THE REQUEST → The data below must be copied in full and without any change.

□ □ □

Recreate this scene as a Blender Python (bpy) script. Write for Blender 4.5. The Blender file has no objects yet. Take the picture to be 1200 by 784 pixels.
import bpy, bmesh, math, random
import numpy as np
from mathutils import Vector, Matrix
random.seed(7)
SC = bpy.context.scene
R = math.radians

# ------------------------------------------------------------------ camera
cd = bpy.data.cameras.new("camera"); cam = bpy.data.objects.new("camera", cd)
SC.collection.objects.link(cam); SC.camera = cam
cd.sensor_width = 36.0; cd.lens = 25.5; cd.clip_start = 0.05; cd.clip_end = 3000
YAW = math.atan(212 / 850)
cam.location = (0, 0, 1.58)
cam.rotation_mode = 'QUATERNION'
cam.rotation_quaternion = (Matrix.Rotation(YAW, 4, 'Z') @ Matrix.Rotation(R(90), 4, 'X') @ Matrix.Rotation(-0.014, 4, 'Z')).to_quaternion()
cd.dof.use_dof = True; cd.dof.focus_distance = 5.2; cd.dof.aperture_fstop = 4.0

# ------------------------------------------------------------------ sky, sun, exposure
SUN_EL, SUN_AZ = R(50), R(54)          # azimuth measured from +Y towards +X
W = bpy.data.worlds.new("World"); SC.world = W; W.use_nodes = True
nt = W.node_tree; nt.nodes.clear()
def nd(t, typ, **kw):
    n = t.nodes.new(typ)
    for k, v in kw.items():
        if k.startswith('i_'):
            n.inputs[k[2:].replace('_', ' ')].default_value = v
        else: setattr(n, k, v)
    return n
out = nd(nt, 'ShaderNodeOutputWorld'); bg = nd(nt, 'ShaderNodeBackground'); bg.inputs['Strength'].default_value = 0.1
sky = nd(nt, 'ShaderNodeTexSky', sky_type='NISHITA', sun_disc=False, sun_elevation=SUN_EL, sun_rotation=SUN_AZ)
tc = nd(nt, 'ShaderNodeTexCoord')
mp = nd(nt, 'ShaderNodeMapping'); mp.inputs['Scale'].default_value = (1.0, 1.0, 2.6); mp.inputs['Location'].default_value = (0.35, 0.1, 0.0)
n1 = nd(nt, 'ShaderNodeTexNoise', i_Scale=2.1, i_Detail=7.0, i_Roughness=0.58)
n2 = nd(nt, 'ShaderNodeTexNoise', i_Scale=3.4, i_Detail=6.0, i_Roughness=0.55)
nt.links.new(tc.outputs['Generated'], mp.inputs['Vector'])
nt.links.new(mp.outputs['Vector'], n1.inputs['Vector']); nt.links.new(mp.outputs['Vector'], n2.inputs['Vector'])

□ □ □

SOLVED PROBLEM →
Recreate this scene as a Blender Python (bpy) script. Write for Blender 4.5. The Blender file has no objects yet. Take the picture to be 1200 by 784 pixels.
import bpy, bmesh, math, random
import numpy as np
from mathutils import Vector, Matrix
random.seed(7)
SC = bpy.context.scene
R = math.radians

# ------------------------------------------------------------------ camera
cd = bpy.data.cameras.new("camera"); cam = bpy.data.objects.new("camera", cd)
SC.collection.objects.link(cam); SC.camera = cam
cd.sensor_width = 36.0; cd.lens = 25.5; cd.clip_start = 0.05; cd.clip_end = 3000
YAW = math.atan(212 / 850)
cam.location = (0, 0, 1.58)
cam.rotation_mode = 'QUATERNION'
cam.rotation_quaternion = (Matrix.Rotation(YAW, 4, 'Z') @ Matrix.Rotation(R(90), 4, 'X') @ Matrix.Rotation(-0.014, 4, 'Z')).to_quaternion()
cd.dof.use_dof = True; cd.dof.focus_distance = 5.2; cd.dof.aperture_fstop = 4.0

# ------------------------------------------------------------------ sky, sun, exposure
SUN_EL, SUN_AZ = R(50), R(54)          # azimuth measured from +Y towards +X
W = bpy.data.worlds.new("World"); SC.world = W; W.use_nodes = True
nt = W.node_tree; nt.nodes.clear()
def nd(t, typ, **kw):
    n = t.nodes.new(typ)
    for k, v in kw.items():
        if k.startswith('i_'):
            n.inputs[k[2:].replace('_', ' ')].default_value = v
        else: setattr(n, k, v)
    return n
out = nd(nt, 'ShaderNodeOutputWorld'); bg = nd(nt, 'ShaderNodeBackground'); bg.inputs['Strength'].default_value = 0.1
sky = nd(nt, 'ShaderNodeTexSky', sky_type='NISHITA', sun_disc=False, sun_elevation=SUN_EL, sun_rotation=SUN_AZ)
tc = nd(nt, 'ShaderNodeTexCoord')
mp = nd(nt, 'ShaderNodeMapping'); mp.inputs['Scale'].default_value = (1.0, 1.0, 2.6); mp.inputs['Location'].default_value = (0.35, 0.1, 0.0)
n1 = nd(nt, 'ShaderNodeTexNoise', i_Scale=2.1, i_Detail=7.0, i_Roughness=0.58)
n2 = nd(nt, 'ShaderNodeTexNoise', i_Scale=3.4, i_Detail=6.0, i_Roughness=0.55)
nt.links.new(tc.outputs['Generated'], mp.inputs['Vector'])
nt.links.new(mp.outputs['Vector'], n1.inputs['Vector']); nt.links.new(mp.outputs['Vector'], n2.inputs['Vector'])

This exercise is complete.